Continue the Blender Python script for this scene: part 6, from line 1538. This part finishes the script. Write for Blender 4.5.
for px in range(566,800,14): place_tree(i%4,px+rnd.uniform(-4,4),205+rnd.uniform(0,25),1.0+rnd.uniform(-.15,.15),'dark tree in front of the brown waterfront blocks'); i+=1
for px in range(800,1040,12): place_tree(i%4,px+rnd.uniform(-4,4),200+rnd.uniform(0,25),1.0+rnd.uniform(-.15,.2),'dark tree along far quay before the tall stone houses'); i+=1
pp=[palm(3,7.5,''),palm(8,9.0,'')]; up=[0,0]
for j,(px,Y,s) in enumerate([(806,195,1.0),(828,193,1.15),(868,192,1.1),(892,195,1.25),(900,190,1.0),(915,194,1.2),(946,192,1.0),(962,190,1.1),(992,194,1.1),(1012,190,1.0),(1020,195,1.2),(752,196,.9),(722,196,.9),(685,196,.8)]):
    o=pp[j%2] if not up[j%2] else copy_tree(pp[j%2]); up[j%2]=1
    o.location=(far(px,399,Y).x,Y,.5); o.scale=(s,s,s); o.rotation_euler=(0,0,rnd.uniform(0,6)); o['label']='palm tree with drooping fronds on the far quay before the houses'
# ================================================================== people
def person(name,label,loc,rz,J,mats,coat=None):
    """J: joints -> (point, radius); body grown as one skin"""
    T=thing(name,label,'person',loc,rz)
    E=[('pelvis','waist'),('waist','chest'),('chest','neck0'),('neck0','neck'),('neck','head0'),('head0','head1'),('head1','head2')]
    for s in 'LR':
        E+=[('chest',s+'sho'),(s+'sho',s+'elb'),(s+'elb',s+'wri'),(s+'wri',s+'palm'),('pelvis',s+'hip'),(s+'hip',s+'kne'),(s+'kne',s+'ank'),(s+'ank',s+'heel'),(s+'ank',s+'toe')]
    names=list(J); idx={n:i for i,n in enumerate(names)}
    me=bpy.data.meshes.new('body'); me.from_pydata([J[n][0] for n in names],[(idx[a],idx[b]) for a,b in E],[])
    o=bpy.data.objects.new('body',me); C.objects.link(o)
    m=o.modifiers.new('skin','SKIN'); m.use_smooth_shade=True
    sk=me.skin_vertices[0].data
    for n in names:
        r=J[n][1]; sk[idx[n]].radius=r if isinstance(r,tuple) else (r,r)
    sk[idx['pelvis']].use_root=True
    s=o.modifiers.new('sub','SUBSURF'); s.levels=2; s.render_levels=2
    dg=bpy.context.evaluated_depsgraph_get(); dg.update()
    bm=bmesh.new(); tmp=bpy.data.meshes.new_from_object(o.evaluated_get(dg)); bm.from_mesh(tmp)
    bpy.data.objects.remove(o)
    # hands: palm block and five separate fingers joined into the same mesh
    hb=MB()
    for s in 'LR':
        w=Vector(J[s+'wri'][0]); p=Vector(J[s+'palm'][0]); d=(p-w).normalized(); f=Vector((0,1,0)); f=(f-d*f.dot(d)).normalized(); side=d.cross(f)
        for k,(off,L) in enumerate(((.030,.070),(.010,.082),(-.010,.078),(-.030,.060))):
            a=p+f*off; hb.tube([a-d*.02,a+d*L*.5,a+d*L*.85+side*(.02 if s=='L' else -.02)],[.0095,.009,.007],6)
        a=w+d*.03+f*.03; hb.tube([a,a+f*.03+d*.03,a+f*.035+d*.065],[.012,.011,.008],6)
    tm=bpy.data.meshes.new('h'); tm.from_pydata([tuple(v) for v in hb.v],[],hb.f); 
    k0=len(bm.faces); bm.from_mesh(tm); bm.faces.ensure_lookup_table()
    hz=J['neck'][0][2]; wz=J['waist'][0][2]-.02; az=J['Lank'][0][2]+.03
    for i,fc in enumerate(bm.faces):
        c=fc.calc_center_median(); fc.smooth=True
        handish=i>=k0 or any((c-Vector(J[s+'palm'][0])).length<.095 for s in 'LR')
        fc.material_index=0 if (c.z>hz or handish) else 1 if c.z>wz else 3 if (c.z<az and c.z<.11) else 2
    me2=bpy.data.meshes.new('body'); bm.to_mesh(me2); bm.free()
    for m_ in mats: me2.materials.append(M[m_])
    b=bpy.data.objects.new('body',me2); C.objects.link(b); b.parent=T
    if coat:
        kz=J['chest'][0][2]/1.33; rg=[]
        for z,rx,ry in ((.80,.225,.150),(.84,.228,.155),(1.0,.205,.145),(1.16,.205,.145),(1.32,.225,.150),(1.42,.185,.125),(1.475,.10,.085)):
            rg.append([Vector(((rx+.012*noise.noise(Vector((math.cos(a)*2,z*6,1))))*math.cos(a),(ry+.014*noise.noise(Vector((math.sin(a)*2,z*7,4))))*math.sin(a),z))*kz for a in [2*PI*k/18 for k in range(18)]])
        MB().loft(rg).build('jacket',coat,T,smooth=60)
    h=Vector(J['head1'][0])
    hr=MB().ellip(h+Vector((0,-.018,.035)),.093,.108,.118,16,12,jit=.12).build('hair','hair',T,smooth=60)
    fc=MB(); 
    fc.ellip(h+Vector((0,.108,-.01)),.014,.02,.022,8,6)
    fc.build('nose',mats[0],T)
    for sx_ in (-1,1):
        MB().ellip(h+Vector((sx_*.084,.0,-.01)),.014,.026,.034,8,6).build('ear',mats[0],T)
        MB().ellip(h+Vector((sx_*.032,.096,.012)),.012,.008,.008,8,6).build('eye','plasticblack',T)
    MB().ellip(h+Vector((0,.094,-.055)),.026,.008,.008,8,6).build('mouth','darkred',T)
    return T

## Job
Write out the listing once more, matching it exactly.

## Solution to this exercise
Continue the Blender Python script for this scene: part 6, from line 1538. This part finishes the script. Write for Blender 4.5.
for px in range(566,800,14): place_tree(i%4,px+rnd.uniform(-4,4),205+rnd.uniform(0,25),1.0+rnd.uniform(-.15,.15),'dark tree in front of the brown waterfront blocks'); i+=1
for px in range(800,1040,12): place_tree(i%4,px+rnd.uniform(-4,4),200+rnd.uniform(0,25),1.0+rnd.uniform(-.15,.2),'dark tree along far quay before the tall stone houses'); i+=1
pp=[palm(3,7.5,''),palm(8,9.0,'')]; up=[0,0]
for j,(px,Y,s) in enumerate([(806,195,1.0),(828,193,1.15),(868,192,1.1),(892,195,1.25),(900,190,1.0),(915,194,1.2),(946,192,1.0),(962,190,1.1),(992,194,1.1),(1012,190,1.0),(1020,195,1.2),(752,196,.9),(722,196,.9),(685,196,.8)]):
    o=pp[j%2] if not up[j%2] else copy_tree(pp[j%2]); up[j%2]=1
    o.location=(far(px,399,Y).x,Y,.5); o.scale=(s,s,s); o.rotation_euler=(0,0,rnd.uniform(0,6)); o['label']='palm tree with drooping fronds on the far quay before the houses'
# ================================================================== people
def person(name,label,loc,rz,J,mats,coat=None):
    """J: joints -> (point, radius); body grown as one skin"""
    T=thing(name,label,'person',loc,rz)
    E=[('pelvis','waist'),('waist','chest'),('chest','neck0'),('neck0','neck'),('neck','head0'),('head0','head1'),('head1','head2')]
    for s in 'LR':
        E+=[('chest',s+'sho'),(s+'sho',s+'elb'),(s+'elb',s+'wri'),(s+'wri',s+'palm'),('pelvis',s+'hip'),(s+'hip',s+'kne'),(s+'kne',s+'ank'),(s+'ank',s+'heel'),(s+'ank',s+'toe')]
    names=list(J); idx={n:i for i,n in enumerate(names)}
    me=bpy.data.meshes.new('body'); me.from_pydata([J[n][0] for n in names],[(idx[a],idx[b]) for a,b in E],[])
    o=bpy.data.objects.new('body',me); C.objects.link(o)
    m=o.modifiers.new('skin','SKIN'); m.use_smooth_shade=True
    sk=me.skin_vertices[0].data
    for n in names:
        r=J[n][1]; sk[idx[n]].radius=r if isinstance(r,tuple) else (r,r)
    sk[idx['pelvis']].use_root=True
    s=o.modifiers.new('sub','SUBSURF'); s.levels=2; s.render_levels=2
    dg=bpy.context.evaluated_depsgraph_get(); dg.update()
    bm=bmesh.new(); tmp=bpy.data.meshes.new_from_object(o.evaluated_get(dg)); bm.from_mesh(tmp)
    bpy.data.objects.remove(o)
    # hands: palm block and five separate fingers joined into the same mesh
    hb=MB()
    for s in 'LR':
        w=Vector(J[s+'wri'][0]); p=Vector(J[s+'palm'][0]); d=(p-w).normalized(); f=Vector((0,1,0)); f=(f-d*f.dot(d)).normalized(); side=d.cross(f)
        for k,(off,L) in enumerate(((.030,.070),(.010,.082),(-.010,.078),(-.030,.060))):
            a=p+f*off; hb.tube([a-d*.02,a+d*L*.5,a+d*L*.85+side*(.02 if s=='L' else -.02)],[.0095,.009,.007],6)
        a=w+d*.03+f*.03; hb.tube([a,a+f*.03+d*.03,a+f*.035+d*.065],[.012,.011,.008],6)
    tm=bpy.data.meshes.new('h'); tm.from_pydata([tuple(v) for v in hb.v],[],hb.f); 
    k0=len(bm.faces); bm.from_mesh(tm); bm.faces.ensure_lookup_table()
    hz=J['neck'][0][2]; wz=J['waist'][0][2]-.02; az=J['Lank'][0][2]+.03
    for i,fc in enumerate(bm.faces):
        c=fc.calc_center_median(); fc.smooth=True
        handish=i>=k0 or any((c-Vector(J[s+'palm'][0])).length<.095 for s in 'LR')
        fc.material_index=0 if (c.z>hz or handish) else 1 if c.z>wz else 3 if (c.z<az and c.z<.11) else 2
    me2=bpy.data.meshes.new('body'); bm.to_mesh(me2); bm.free()
    for m_ in mats: me2.materials.append(M[m_])
    b=bpy.data.objects.new('body',me2); C.objects.link(b); b.parent=T
    if coat:
        kz=J['chest'][0][2]/1.33; rg=[]
        for z,rx,ry in ((.80,.225,.150),(.84,.228,.155),(1.0,.205,.145),(1.16,.205,.145),(1.32,.225,.150),(1.42,.185,.125),(1.475,.10,.085)):
            rg.append([Vector(((rx+.012*noise.noise(Vector((math.cos(a)*2,z*6,1))))*math.cos(a),(ry+.014*noise.noise(Vector((math.sin(a)*2,z*7,4))))*math.sin(a),z))*kz for a in [2*PI*k/18 for k in range(18)]])
        MB().loft(rg).build('jacket',coat,T,smooth=60)
    h=Vector(J['head1'][0])
    hr=MB().ellip(h+Vector((0,-.018,.035)),.093,.108,.118,16,12,jit=.12).build('hair','hair',T,smooth=60)
    fc=MB(); 
    fc.ellip(h+Vector((0,.108,-.01)),.014,.02,.022,8,6)
    fc.build('nose',mats[0],T)
    for sx_ in (-1,1):
        MB().ellip(h+Vector((sx_*.084,.0,-.01)),.014,.026,.034,8,6).build('ear',mats[0],T)
        MB().ellip(h+Vector((sx_*.032,.096,.012)),.012,.008,.008,8,6).build('eye','plasticblack',T)
    MB().ellip(h+Vector((0,.094,-.055)),.026,.008,.008,8,6).build('mouth','darkred',T)
    return T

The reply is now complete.